Bitcoin’s recent plunge surpassed expectations, with the cryptocurrency dropping below the $98,000 mark for the first time since May. This steep decline has been part of a week-long trend that has notably affected major cryptocurrencies, extending significant losses across the market.
Ether mirrored the downturn, falling over 8% to about $3,500, alongside other notable tokens such as XRP, Dogecoin, Solana’s SOL, and Cardano’s ADA, which all experienced similar declines. The overall market sentiment turned increasingly risk-off, with cryptocurrencies reflecting a broader equity weakness in Asia as traders moved to reduce leveraged positions and sought cash.

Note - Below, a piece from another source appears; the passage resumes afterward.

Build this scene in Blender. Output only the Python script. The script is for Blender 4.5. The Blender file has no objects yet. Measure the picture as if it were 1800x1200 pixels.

Liquidation data reveals the extent of these losses, with over $1 billion in leveraged crypto positions liquidated within a 24-hour span, predominantly from long positions. Approximately $887 million of these liquidations stemmed from traders holding bullish bets, marking one of the largest flushes of this month. This situation forced around 235,000 traders out of their positions, including a staggering $44 million liquidation of a BTC long on HTX.
Exchanges like Bybit, Hyperliquid, and Binance collectively saw more than $180 million in long liquidations, constituting over 85% of all trades in the process. Traders had previously leaned heavily into the market’s recovery, which amplified the impact of the downturn.
Market fragility was evident before this latest decline, with positive funding rates across major cryptocurrencies, climbing open interest, and diminishing spot volumes—a combination that often leads to pronounced downturns once market momentum shifts. Bitcoin’s descent below the key $100,000 level triggered a lack of liquidity, resulting in an accelerated drop towards $97,000.
Broader economic conditions have also played a part, as recent data from China indicated a more significant slowdown in economic activity than anticipated. For instance, year-on-year industrial production decreased to 4.9% from 6.5% in September, and fixed-asset investment contracted by 1.7% throughout the first 10 months of the year, marking a historic decline.
This economic news instantly impacted Asian equities, with the MSCI Asia Pacific Index declining by 1.3%, particularly affecting chipmakers. Additionally, the prospects for a December rate cut by the Federal Reserve have dimmed, following cautious comments from its officials. Current market pricing suggests the likelihood of such a rate cut is now below 50%, a sharp decrease from earlier predictions. This combination of a weakened global equity market and the shift in monetary policy expectations contributed to the recent dips in cryptocurrency values, prompting traders to reevaluate their positions as year-end approaches.
Going forward, the pressing question for cryptocurrency markets is whether the massive unwinding of leveraged positions has reached its conclusion. Bitcoin dropping below $98,000 raises attention to the support level around $94,000. Altcoins remain at risk if the equity markets continue to falter. Historically, however, washouts driven by liquidations have often indicated zones of market exhaustion. Whether this pattern will hold true is contingent on the stabilization of macro volatility in the near term.